Here, the probability that the mean of sample of 3 is 112 or more is greater than 0.05. That is $0.0823>0.05$. Thus, the event mean of sample of 3 is 112 or more is not unusual.

To determine

Whether the event mean of sample of 75 is 105 or more is unusual or not.

Answer to Problem 1UA

Yes, the event mean of sample of 3 is 112 or more is unusual.

Explanation of Solution

Given info:

The population follows normal distribution with mean 100 and standard deviation 15. The sample of size is 75.

Calculation:

The mean of the sampling distribution of sample means is, ${\mu }_{\overline{x}}=\mu$.

Here, the population mean is, $\mu =100$. Therefore, the sampling distribution of the sample mean is, ${\mu }_{\overline{x}}=100$.

The formula to find the standard deviation of the sample means $\left({\sigma }_{\overline{x}}\right)$ is,

${\sigma }_{\overline{x}}=\frac{\sigma }{\sqrt{n}}$

Substitute 15 for $\sigma$ and 75 for n

$\begin{array}{c}{\sigma }_{\overline{x}}=\frac{15}{\sqrt{75}}\\ =\frac{15}{8.6602}\\ =1.7321\end{array}$

Thus, the standard deviation of the sampling distribution of sample means is ${\sigma }_{\overline{x}}=1.7321$

The formula to convert the $\overline{x}$ value into z score is,

$z=\frac{\overline{x}-{\mu }_{\overline{x}}}{{\sigma }_{\overline{x}}}$

Substitute 105 for $\overline{x}$, 100 for ${\mu }_{\overline{x}}$ and 1.7321 for ${\sigma }_{\overline{x}}$

That is,

$\begin{array}{c}z=\frac{105-100}{1.7321}\\ =\frac{5}{1.7321}\\ =2.89\end{array}$

The probability that the mean of sample of 75 is 105 or more is obtained by finding the area to the right of 2.89. But, the Table 4: Standard normal distribution applies only for cumulative areas from the left.

Use Table 4: Standard normal distribution to find the area to the left of 2.89.

Procedure:

• Locate 2.8 in the left column of the Table 4.
• Obtain the value in the corresponding row below 0.09.
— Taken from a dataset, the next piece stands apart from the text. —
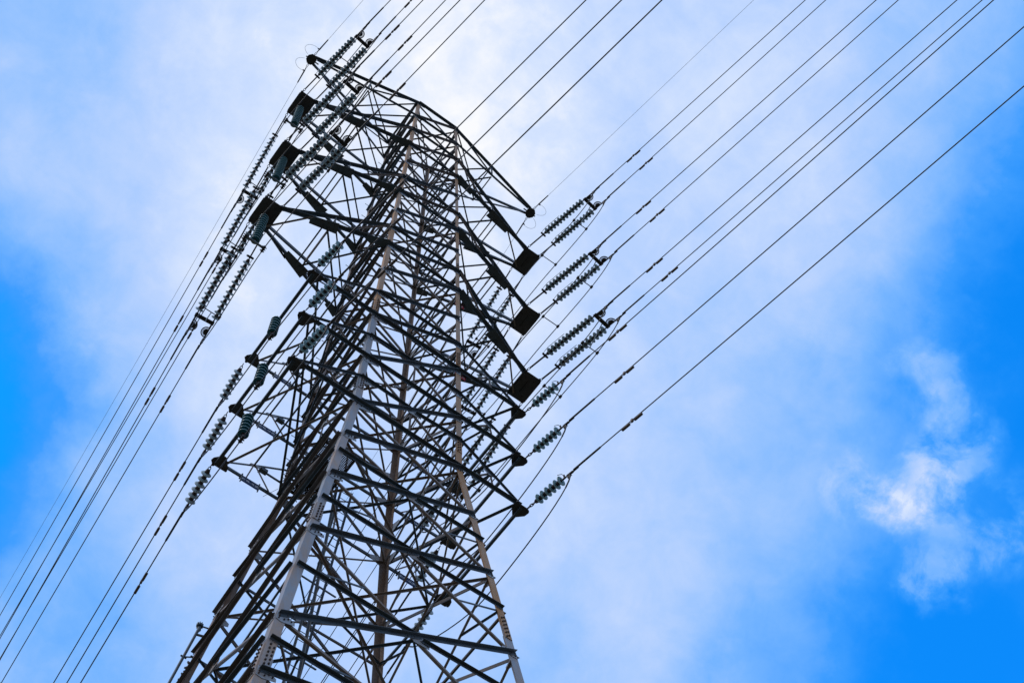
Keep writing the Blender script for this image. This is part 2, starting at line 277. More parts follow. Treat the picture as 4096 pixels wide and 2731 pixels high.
# --- braces of the four faces
FACES = [  # outward normal, left-hand corner, right-hand corner as seen from outside
    (V((0, -1, 0)), (-1, -1), (1, -1)), (V((-1, 0, 0)), (-1, 1), (-1, -1)), (V((0, 1, 0)), (1, 1), (-1, 1)), (V((1, 0, 0)), (1, -1), (1, 1))]
UP = V((0, 0, 1))
PARTS = {}
def queue(kind, mb, P, Q, mats): PARTS.setdefault(kind, []).append((mb, V(P), V(Q), mats))
def node(c, z, inset, toward):
    P = corner(*c, z); d = (corner(*toward, z)-P).normalized(); return P+d*inset
PANELS = [(0, 1), (1, 2), (2, 3), (3, '3m'), ('3m', 4), (4, 5), (5, '5m'), ('5m', 6), (6, 7), (7, '7m'), ('7m', 8), (8, 9), (9, 11), (11, 13),
          (13, 14), (14, 15), (15, 16), (16, 17), (17, 18), (18, 19), (19, 20), (20, 21), (21, 22)]
HALF = {9: 10, 11: 12, 14: '14h', 15: '15h', 16: '16h', 17: '17h', 18: '18h', 19: '19h', 20: '20h', 21: '21h'}
LEVELS = [0, 1, 2, 3, 4, 5, 6, 7, 8, 9, 11, 13]
jit = 0
for n, L, R in FACES:
    for (a, b) in PANELS:
        zu, zl = Z[a], Z[b]; low = zl < G-1
        w1 = 0.085 if not low else 0.09; jit = (jit+1) % 7; j = jit*0.0004
        tn = n
        # rising brace, bolted outside with its standing flange on top
        P = node(L, zl, 0.05, R); Q = node(R, zu, 0.03, L)
        m = MB(); m.angle(P, Q, tn, UP, w1, 0.008, 0.014+j)
        for e_ in (P.lerp(Q, 0.03), P.lerp(Q, 0.05), P.lerp(Q, 0.97), P.lerp(Q, 0.5)): m.bolt(e_-UP*0.015+n*(0.021), n, 0.013, 0.016)
        queue('diagonal_brace', m, P, Q, ['dark' if n.y < 0 or a in (0, 1, 2, 3) else 'dark_brown', 'bolt'])
        # falling brace, bolted inside
        P2 = node(L, zu, 0.05, R); Q2 = node(R, zl, 0.05, L); w2 = 0.05 if not low else 0.055
        m = MB(); m.angle(P2, Q2, -tn, -UP, w2, 0.006, 0.02+j)
        m.prism([P2+UP*0.03+n*(-0.016), Q2+UP*0.03+n*(-0.016), Q2-UP*0.03+n*(-0.016), P2-UP*0.03+n*(-0.016)], -n*0.006)
        queue('diagonal_brace', m, P2, Q2, ['grey', 'bolt'])
        # crossing point
        hu = (corner(*L, zu)-corner(*R, zu)).length; hl = (corner(*L, zl)-corner(*R, zl)).length
        t = hl/(hu+hl); X = Q.lerp(P, 1-t) if False else P.lerp(Q, hl/(hl+hu))
        if a in HALF:
            zh = Z[HALF[a]]
            m = MB(); m.angle(node(L, zh, 0.03, R), X-(corner(*R, zh)-corner(*L, zh)).normalized()*0.06, tn, UP, 0.075, 0.008, 0.022+j)
            queue('half_strut', m, node(L, zh, 0, R), X, ['dark' if n.y < 0 else 'dark_brown'])
            m = MB(); m.angle(X+(corner(*R, zh)-corner(*L, zh)).normalized()*0.12-UP*0.05, node(R, zh, 0.03, L), tn, UP, 0.075, 0.008, 0.022+j)
            queue('half_strut', m, X, node(R, zh, 0, L), ['dark'])
            # gusset at the crossing
            h_ = (corner(*R, zh)-corner(*L, zh)).normalized(); m = MB()
            m.prism([X+n*0.009+h_*x+UP*y for x, y in ((-0.16, 0.03), (-0.05, -0.17), (0.3, -0.15), (0.3, 0.02), (0.05, 0.1))], n*0.006)
            for x, y in ((0.1, -0.05), (0.18, -0.07), (0.25, -0.09), (-0.05, -0.04)): m.bolt(X+n*0.014+h_*x+UP*y, n, 0.014, 0.02)
            queue('gusset_plate', m, X-UP*.2, X+UP*.2, ['gusset', 'bolt'])
            if low:
                m = MB(); m.angle(node(L, zh, 0.05, R)+UP*0.03, P2.lerp(X, 0.55), -tn, UP, 0.045, 0.006, 0.028)
                queue('secondary_brace', m, node(L, zh, 0, R), P2.lerp(X, .55), ['dark'])
                m = MB(); m.angle(X.lerp(Q2, 0.45), node(R, zh, 0.05, L)-UP*0.03, -tn, UP, 0.045, 0.006, 0.028)
                queue('secondary_brace', m, X.lerp(Q2, .45), node(R, zh, 0, L), ['dark'])
            else:
                lo = (corner(*L, zl)+corner(*R, zl))*0.5
                m = MB(); m.angle(X-UP*0.08, lo+(X-lo)*0.03, tn, h_, 0.04, 0.005, -0.03)
                queue('secondary_brace', m, X, lo, ['grey'])
    for l in LEVELS:
        if l in (9, 11, 13) and n.y != 0: continue          # there the arm chord runs right through the face
        z = Z[l]; P = node(L, z, 0.02, R); Q = node(R, z, 0.02, L); jit = (jit+1) % 7
        w_ = 0.11 if (l == 0 and n.y) else 0.08
        m = MB(); m.angle(P, Q, n, UP, w_, 0.009, 0.018+jit*0.0004)
        queue('horizontal_strut', m, P, Q, ['dark'])
    # gussets on the legs
    for l in Z:
        if str(l).endswith('h') or l in (22,): continue
        z = Z[l]; big = 1.0 if z > G+12 else 1.15
        if l in (3, 5, 7, 9, 11, 12, 13): big *= 1.25
        for c, o_ in ((L, R), (R, L)):
            P = corner(*c, z); d = (corner(*o_, z)-P).normalized(); m = MB()
            s0 = P+n*0.0035
            al = (corner(*c, z+1)-corner(*c, z)).normalized()
            m.prism([s0+d*0.01+al*0.13*big, s0+d*0.14*big+al*0.11*big, s0+d*0.32*big+al*0.02*big, s0+d*0.33*big-al*0.07*big, s0+d*0.12*big-al*0.16*big, s0+d*0.01-al*0.14*big], n*0.0075)
            for x, y in ((0.05, 0.07), (0.05, -0.02), (0.05, -0.09), (0.2, 0.0), (0.26, -0.02), (0.14, -0.07)):
                m.bolt(P+d*x*big+al*y*big+n*0.0105, n, 0.0145, 0.03)
            queue('gusset_plate', m, P-UP*.15, P+UP*.15, ['gusset', 'bolt'])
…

That is, $P\left(z<2.89\right)=0.9981$

The area to the right of 2.89 is,

$\begin{array}{c}P\left(z>2.89\right)=1-P\left(z<2.89\right)\\ =1-0.9981\\ =0.0019\end{array}$

Thus, the probability that the mean of sample of 75 is 105 or more is 0.0019.

Interpretation:

Here, the probability that the mean of sample of 75 is 105 or more is less than 0.05. That is $0.0019<0.05$. Thus, the event mean of sample of 75 is 105 or more is unusual.